* WHAT YOU ARE ASKED TO DO *
Transcribe only the part of the material below that begins at the line containing "Model this scene" and ends at the line containing "col = scene.collection", with both kept and images left out.

* DATA FOR THIS EXERCISE *
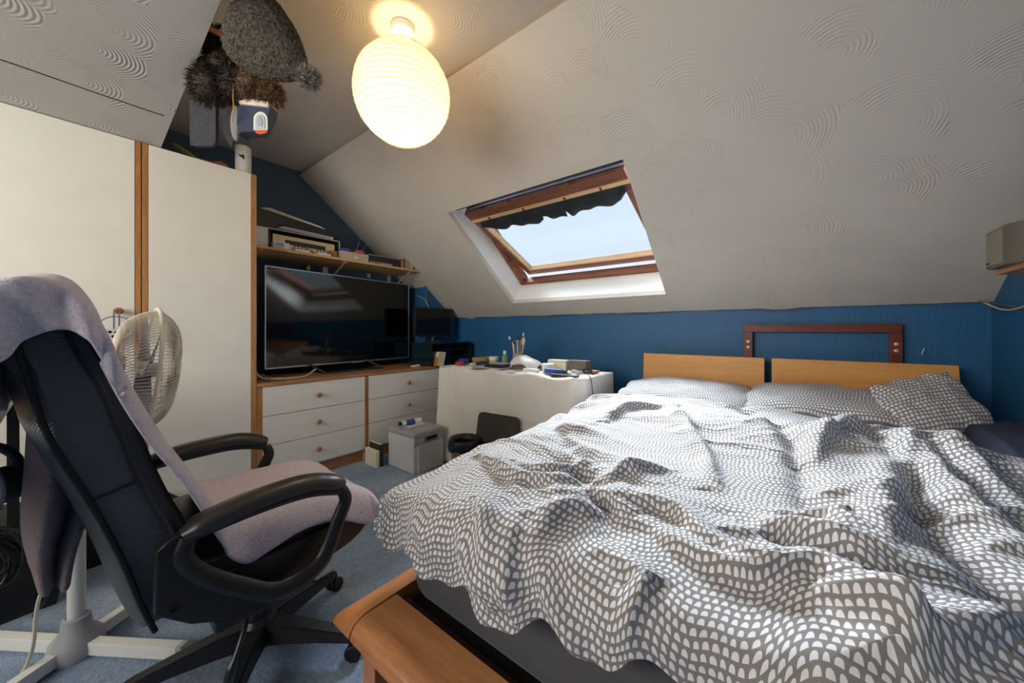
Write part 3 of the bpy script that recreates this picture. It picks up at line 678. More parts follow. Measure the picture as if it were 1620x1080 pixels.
b = B().box(-3.29, -2.955, .835, .918, T, T+.150, .002); b.build('silver_side', 'lgrey', cb)
b = B().box(-3.29, -2.955, .918, .935, T, T+.150).box(-3.29, -2.955, 1.412, 1.428, T, T+.150).box(-3.29, -2.955, .935, 1.412, T+.140, T+.150).box(-3.29, -3.27, .935, 1.412, T, T+.14)
b.build('case', 'blkm', cb)
B().box(-2.955, -2.951, .918, 1.430, T+.146, T+.151).box(-2.955, -2.951, 1.424, 1.430, T, T+.146).build('edge_strip', 'lgrey', cb)
hf = thing('hifi_tuner', 'champagne coloured hi-fi tuner with dark display inside black case', 'stereo', (-3.1, 1.17, T))
B().box(-3.24, -2.965, .950, 1.395, T, T+.118, .003).build('body', 'champ', hf)
B().box(-2.966, -2.962, 1.03, 1.32, T+.055, T+.088, .001).build('display', 'blk', hf)
for k in range(9): B().box(-2.966, -2.960, 1.05+.033*k, 1.05+.033*k+.022, T+.018, T+.032, .001).build('button', 'lgrey', hf)
B().tube([(-2.963, .966, T+.112), (-2.963, .966, T+.096), (-2.963, .984, T+.096)], .0014, 5).tube([(-2.963, .972, T+.110), (-2.963, .99, T+.110), (-2.963, .99, T+.102)], .0014, 5).build('emblem', 'grey', hf)
pr_ = thing('printer', 'black inkjet printer with silver tray on top of the case', 'printer', (-3.08, 1.14, T+.151))
b = B().prism([(.80, T+.152), (1.40, T+.152), (1.43, T+.178), (1.42, T+.205), (1.36, T+.225), (.88, T+.285), (.80, T+.225)], -3.27, -2.98, 'X', .006)
b.build('body', 'blk', pr_)
B().prism([(1.0, T+.190), (1.42, T+.172), (1.42, T+.178), (1.0, T+.198)], -2.981, -2.972, 'X').build('slot', 'dark', pr_)
B().prism([(.98, T+.163), (1.385, T+.158), (1.385, T+.180), (1.02, T+.188)], -2.985, -2.970, 'X', .003).build('paper_tray', 'grey', pr_)
B().lathe([(0, 0), (.008, 0), (.008, .003), (0, .003)], (-2.970, 1.375, T+.168), (1, 0, 0), 12).build('button', 'wht', pr_)
b = B()
for k in range(5):
    mx = Matrix.Translation((-3.09, 1.115, T+.262+.0035*k)) @ Matrix.Rotation(.02*(k-2)+.03, 4, 'Z') @ Matrix.Rotation(-.125, 4, 'X')
    q = B(); q.box(-.10, .10, -.235+.01*k, .215-.008*k, -.0015, .0015, 0, 1); q.xf(mx)
    q.build('sheet_stack', 'paperc'); ob = COL.objects[-1]
    tag(ob, 'cream paper sheet number from pile on printer', 'paper', 'sheets of paper piled on the printer'); ob['label'] = ['bottom', 'second lowest', 'middle', 'second highest', 'top'][k]+' cream sheet of the paper pile on the printer'
    ob.name = 'paper_sheet'
rd = thing('clock_radio', 'small white clock radio with blue display at left shelf end', 'radio', (-2.92, .99, T))
B().box(-2.955, -2.905, .937, 1.040, T, T+.052, .005).build('body', 'wht', rd); B().box(-2.906, -2.903, .944, 1.000, T+.018, T+.045, .001).build('display', 'lcd', rd)
for k in range(4): B().box(-2.906, -2.902, .944+.016*k, .952+.016*k, T+.006, T+.011, .001).build('button', 'grey', rd)
for k, y in enumerate((1.075, 1.235)):
    g = thing('spectacle_case', ('white case with dark glasses on it, nearer the clock radio', 'white case with dark glasses on it, nearer the beige box')[k], 'glasses', (-2.92, y+.05, T), 'glasses on the shelf edge')
    B().box(-2.945, -2.90, y, y+.105, T, T+.022, .008, 3).build('case', 'wht', g)
    b = B()
    for q in (0, .05): b.tube([(-2.905+.006*math.sin(a), y+.01+q+.016*math.cos(a), T+.030+.011*math.sin(a)) for a in [2*PI*i/14 for i in range(15)]], .003, 5, cap=False)
    b.tube(catmull([(-2.905, y+.075, T+.034), (-2.90, y+.10, T+.03), (-2.90, y+.125, T+.008)], 4), .0028, 5)
    b.build('spectacles', 'blk', g)
o = B().box(-3.10, -2.94, 1.345, 1.405, T, T+.062, .003).build('wooden_box', 'card', loc=(-3, 1.37, T)); tag(o, 'small brown wooden box between the stereo and beige box', 'box')
o = B().box(-3.06, -2.905, 1.418, 1.660, T, T+.070, .004).build('beige_box', 'beige', loc=(-3, 1.54, T)); tag(o, 'beige box with pale label at the middle of the shelf', 'box')
q = B().box(-2.906, -2.903, 1.53, 1.565, T+.022, T+.036, .001).build('label_sticker', 'wht', o)
for nm, mm, y, lb in (('purple_mouse', 'purple', 1.475, 'glossy purple computer mouse on the beige box'), ('pink_mouse', 'pinkp', 1.60, 'glossy pink computer mouse on the beige box')):
    q = thing('computer_mouse', lb, 'mouse', (-2.96, y, T+.071), 'mice on the beige box')
    b = B().ball((-2.96, y, T+.080), (.030, .056, .028), 20, Matrix.Rotation(.12, 4, 'X'))
    for v in b.bm.verts:
        if v.co.z < T+.071: v.co.z = T+.071
    b.build('shell', mm, q); B().tube([(-2.935, y-.045, T+.074), (-2.925, y, T+.073), (-2.935, y+.045, T+.074)], .003, 6).build('seam', 'blk', q)
ph = B().box(-3.20, -3.19, 1.46, 1.60, T, T+.16, .003).build('photo_frame', 'blk', loc=(-3.2, 1.53, T)); tag(ph, 'small black frame standing behind the purple mouse', 'frame')
an = thing('indoor_aerial', 'twin rod silver indoor aerial behind the beige box', 'aerial', (-3.02, 1.63, T))
B().lathe([(0, 0), (.035, 0), (.03, .05), (.012, .075), (0, .078)], (-3.10, 1.63, T), n=16).build('base', 'blk', an)
for p in ((-3.08, 1.700, 1.95), (-3.08, 1.79, 1.89)): B().tube([(-3.10, 1.63, T+.07), p], .0022, 6).build('rod', 'silver', an)
dvd = thing('disc_player', 'slim black and silver disc player with flat front on shelf', 'player', (-3.03, 1.84, T))
B().box(-3.22, -2.925, 1.672, 1.985, T, T+.078, .003).build('body', 'blk', dvd); B().box(-3.22, -2.923, 1.671, 1.986, T+.078, T+.083, .001).build('lid', 'silver', dvd)
B().box(-2.926, -2.918, 1.68, 1.90, T+.004, T+.024, .001).build('tray_front', 'silver', dvd); B().box(-2.919, -2.917, 1.69, 1.77, T+.010, T+.016).build('disc_slot', 'dark', dvd)
o = B().box(-3.02, -2.93, 2.005, 2.035, T, T+.075, .002).build('wooden_block', 'card', loc=(-2.97, 2.02, T)); tag(o, 'narrow upright brown block beside the small shelf speaker', 'box')
sp = thing('shelf_speaker', 'small taupe speaker at the right end of television shelf', 'speaker', (-2.96, 2.09, T))
b = B().prism([(-3.02, 2.05), (-2.93, 2.05), (-2.905, 2.075), (-2.905, 2.125), (-2.93, 2.150), (-3.02, 2.150)], T, T+.11, 'Z', .004); b.build('housing', 'taupe', sp)
B().box(-2.906, -2.902, 2.080, 2.122, T+.01, T+.10, .001).build('grille', 'beige', sp)

# monitor on glass stand
gs = thing('glass_stand', 'dark green glass side stand at the corner beneath monitor', 'stand', (-2.83, 2.3, .712))
B().box(-2.985, -2.68, 2.165, 2.175, .7125, .925).build('side_panel', 'glassd', gs)
B().prism([(-2.99, 2.15), (-2.66, 2.15), (-2.62, 2.45), (-2.72, 2.72), (-2.99, 2.72)], .927, .937, 'Z', .002).build('shelf', 'glassd', gs)
B().box(-2.985, -2.68, 2.69, 2.70, .0, .925).build('side_panel', 'glassd', gs)
B().box(-2.98, -2.70, 2.30, 2.69, .86, .868).build('shelf', 'glassd', gs)
mo = thing('computer_monitor', 'small black flat monitor standing in the corner right of television', 'monitor', (-2.88, 2.38, .937))
TV = Matrix.Translation((-2.885, 2.365, 0)) @ Matrix.Rotation(-.01, 4, 'Z')
tbuild(B().box(-.035, -.002, -.235, .235, .985, 1.285, .004), 'housing', 'blkm', mo)
tbuild(B().box(-.002, .002, -.235, .235, .985, 1.003, .001).box(-.002, .002, -.235, .235, 1.270, 1.285, .001).box(-.002, .002, -.235, -.222, 1.0, 1.275, .001).box(-.002, .002, .222, .235, 1.0, 1.275, .001), 'bezel', 'blk', mo)
tbuild(B().box(-.002, 0, -.222, .222, 1.003, 1.270), 'screen', 'screen', mo)
tbuild(B().box(.001, .003, -.225, -.195, .988, .993), 'badge', 'silver', mo); tbuild(B().box(.001, .003, -.01, .015, .988, .993), 'badge', 'silver', mo)
tbuild(B().lathe([(0, 0), (.10, 0), (.095, .008), (.02, .014), (.018, .06), (0, .06)], (-.02, 0, .9375), n=24), 'foot', 'blk', mo)
cable('wall_cable', [(-3.26, 2.30, 1.60), (-2.99, 2.33, 1.52), (-2.985, 2.335, 1.35), (-2.95, 2.33, 1.27)], .0035, 'blk', 'thin black cable hanging from shelf end down to the monitor')
cable('wall_cable', [(-3.1, 2.32, 1.42), (-2.98, 2.325, 1.37), (-2.95, 2.34, 1.30), (-2.93, 2.40, 1.24)], .003, 'cordw', 'thin pale cable hanging behind the television right edge')

# ---------------------------------------------------------------- cloth-covered desk and its clutter
dk = thing('side_table', 'low table hidden under an off white cloth beside the bed', 'table', (-1.68, 2.2, 0))
B().box(-2.33, -1.04, 1.98, 2.42, .725, .752, .004).build('tabletop', 'oakY', dk)
for x, y in ((-2.31, 2.0), (-2.31, 2.38), (-1.09, 2.0), (-1.09, 2.38)): B().box(x, x+.03, y, y+.03, 0, .725, .003).build('leg', 'oak', dk)
# tablecloth: wraps front and both ends
def desk_cloth():
    x0, x1, y0, y1, zt = -2.345, -1.02, 1.955, 2.44, .756
    path = []   # outline from back-left, along left, front, right, back-right
    def add(p, q, n):
        for i in range(n): path.append(Vector(p).lerp(Vector(q), i/n))
    add((x0, y1, 0), (x0, y0+.04, 0), 12); add((x0+.0, y0+.04, 0), (x0+.04, y0, 0), 3); add((x0+.04, y0, 0), (x1-.06, y0, 0), 150); add((x1-.06, y0, 0), (x1, y0+.06, 0), 6); add((x1, y0+.06, 0), (x1, y1, 0), 22); path.append(V(x1, y1, 0))
    cx, cy = (x0+x1)/2, (y0+y1)/2; P = []
    for k in range(56):
        row = []
        for i, p in enumerate(path):
            a = path[max(0, i-1)]; c = path[min(len(path)-1, i+1)]; t = (c-a).normalized(); nn = V(t.y, -t.x, 0)
            if nn.dot(p-V(cx, cy, 0)) < 0: nn = -nn
            s = i/len(path)
            if k < 8:
                f = k/8; q = V(cx+(p.x-cx)*(.55+.45*f), cy+(p.y-cy)*(f*.97+.0), zt+.004*noise.noise((p.x*9, f*5, 1)))
                if k == 0: q = V(p.x*.9+cx*.1, cy, zt)
                # a soft dip and crease near the left end of the front edge
                q.z += .010*math.sin(p.x*17)*f*(1 if p.y < y0+.02 else .3)
            else:
                d = (k-8)/47; dep = d*(.735 if p.x < -1.2 or p.y < y0+.1 else .70)
                wv = .010*math.sin(p.x*13+p.y*17)+.014*math.sin(p.x*31+p.y*29+1)*noise.noise((p.x*2, p.y*2, 3))*2
                flare = .035*d+wv*d**.6+.004*noise.noise((p.x*8, d*9, 4))
                flare += .010*sum(math.exp(-((p.x-x_)/.010)**2) for x_ in (-2.16, -1.73, -1.30))*(1 if p.y < y0+.02 else 0)+.009*math.exp(-((d-.40)/.018)**2)
                if p.x < -2.0 and p.y < y0+.05: flare += .06*d*d
                q = V(p.x, p.y, 0)+nn*max(.006, .010+flare*.5); q.z = zt-.006-dep+.010*math.sin(p.x*17)*(1-d)**3
                if k == 8: q = V(p.x, p.y, 0)+nn*.007; q.z = zt-.003+.010*math.sin(p.x*17)*(1 if p.y < y0+.02 else .3)
            row.append(q)
        P.append(row)
    # fold lines pressed in the cloth
    return P
o = B().grid(desk_cloth()).build('tablecloth', 'cloth', loc=(-1.68, 2.2, .756), sharp=179, fix=False); solid(o, .003, -1)
tag(o, 'off white creased cloth draped over the table to the floor', 'tablecloth')
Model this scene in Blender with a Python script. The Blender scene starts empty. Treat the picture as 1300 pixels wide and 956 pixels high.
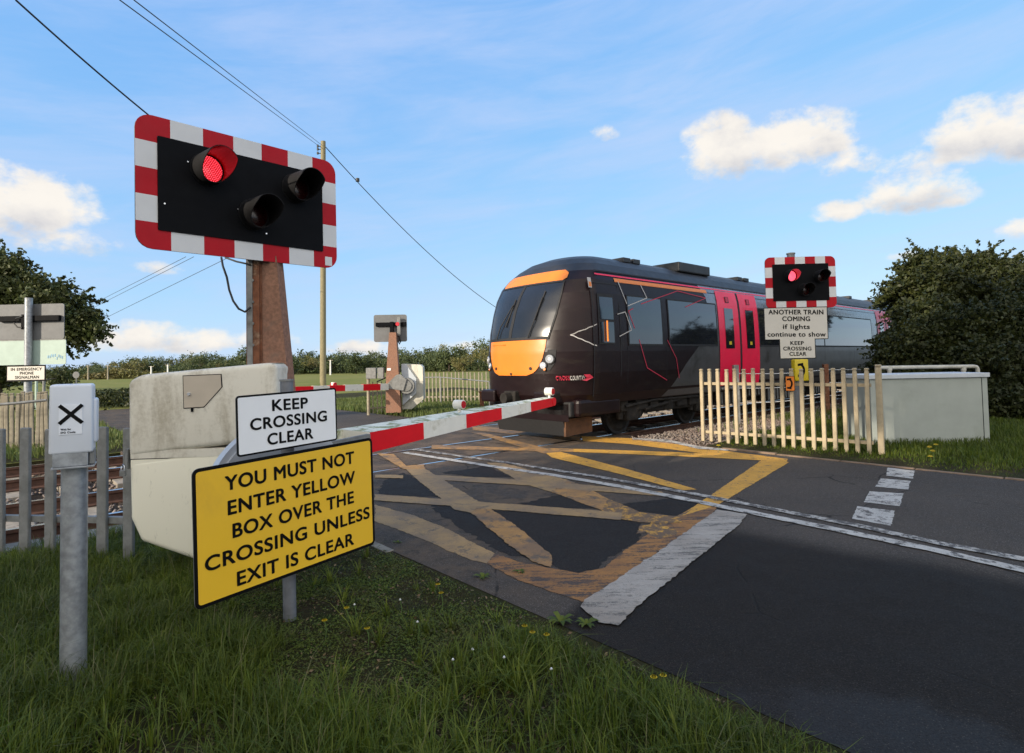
import bpy, bmesh, math, random
import numpy as np
from mathutils import Vector, Matrix
rng = np.random.default_rng(7); random.seed(7)
scene = bpy.context.scene
col = scene.collection

# ------------------------------------------------------------------ camera
F = 740.0; PITCH = math.radians(2.0); ROLL = math.radians(-1.15); EYE = 1.54
def Rx(a): c, s = math.cos(a), math.sin(a); return np.array([[1,0,0],[0,c,-s],[0,s,c]])
def Rz(a): c, s = math.cos(a), math.sin(a); return np.array([[c,-s,0],[s,c,0],[0,0,1]])
CM = Rx(math.pi/2 + PITCH) @ Rz(ROLL)
CP = np.array([0, 0, EYE])
cam_d = bpy.data.cameras.new('camera'); cam = bpy.data.objects.new('camera', cam_d); col.objects.link(cam)
mw = Matrix.Identity(4)
for i in range(3):
    for j in range(3): mw[i][j] = CM[i][j]
mw.translation = Vector(CP); cam.matrix_world = mw
cam_d.sensor_width = 36; cam_d.lens = F/1300*36; cam_d.shift_y = -45/1300
cam_d.clip_start = 0.05; cam_d.clip_end = 6000
scene.camera = cam

# measuring helpers: sight line of the camera -> points in the world (metres, ground z = 0)
def ray(x, y): return CM @ np.array([(x-650)/F, -(y-433)/F, -1.0])
def at(x, y, Y): d = ray(x, y); return CP + d*(Y/d[1])
def gnd(x, y, z=0): d = ray(x, y); return CP + d*((z-EYE)/d[2])
def proj(p): q = (np.asarray(p)-CP) @ CM; return 650+F*q[...,0]/-q[...,2], 433-F*q[...,1]/-q[...,2]
TH = math.radians(47.9)                                   # heading of the railway
T = np.array([math.sin(TH), math.cos(TH), 0]); M_ = np.array([-math.cos(TH), math.sin(TH), 0]); UP = np.array([0, 0, 1.0])
def SN(s, n, z=0): return s*T + n*M_ + z*UP
def sn(p): return float(p@T), float(p@M_)

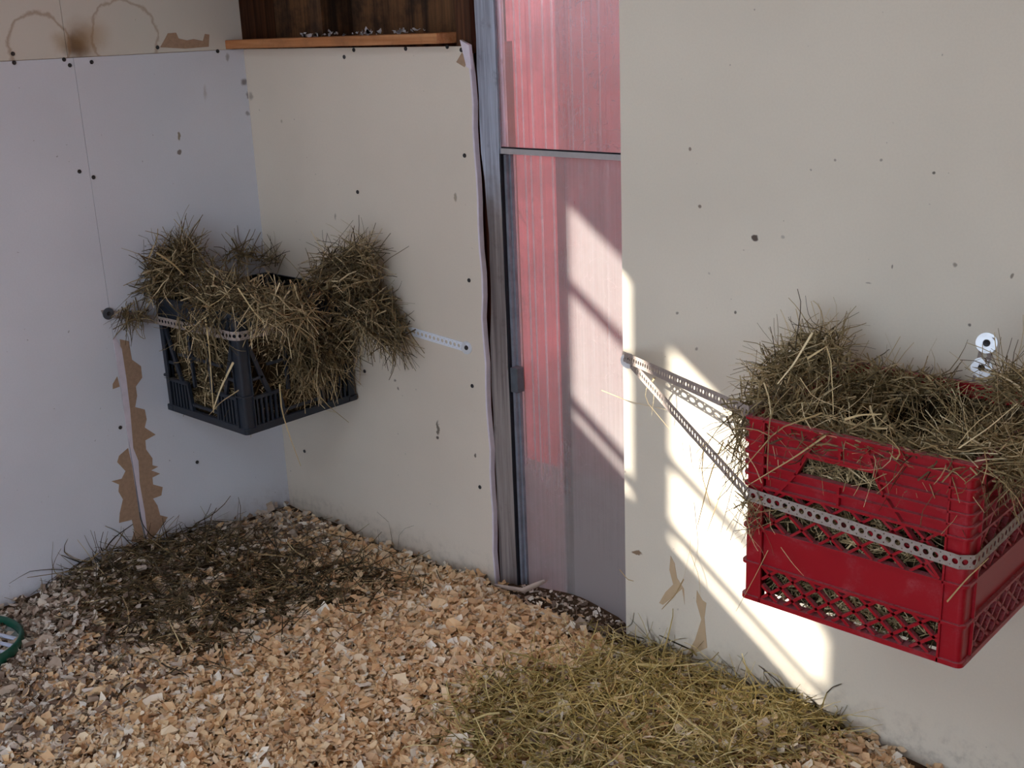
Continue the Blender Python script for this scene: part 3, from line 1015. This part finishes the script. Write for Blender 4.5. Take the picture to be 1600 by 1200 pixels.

* REPLY *
Model this scene in Blender with a Python script. The Blender scene starts empty. Treat the picture as 1300 pixels wide and 956 pixels high.
import bpy, bmesh, math, random
import numpy as np
from mathutils import Vector, Matrix
rng = np.random.default_rng(7); random.seed(7)
scene = bpy.context.scene
col = scene.collection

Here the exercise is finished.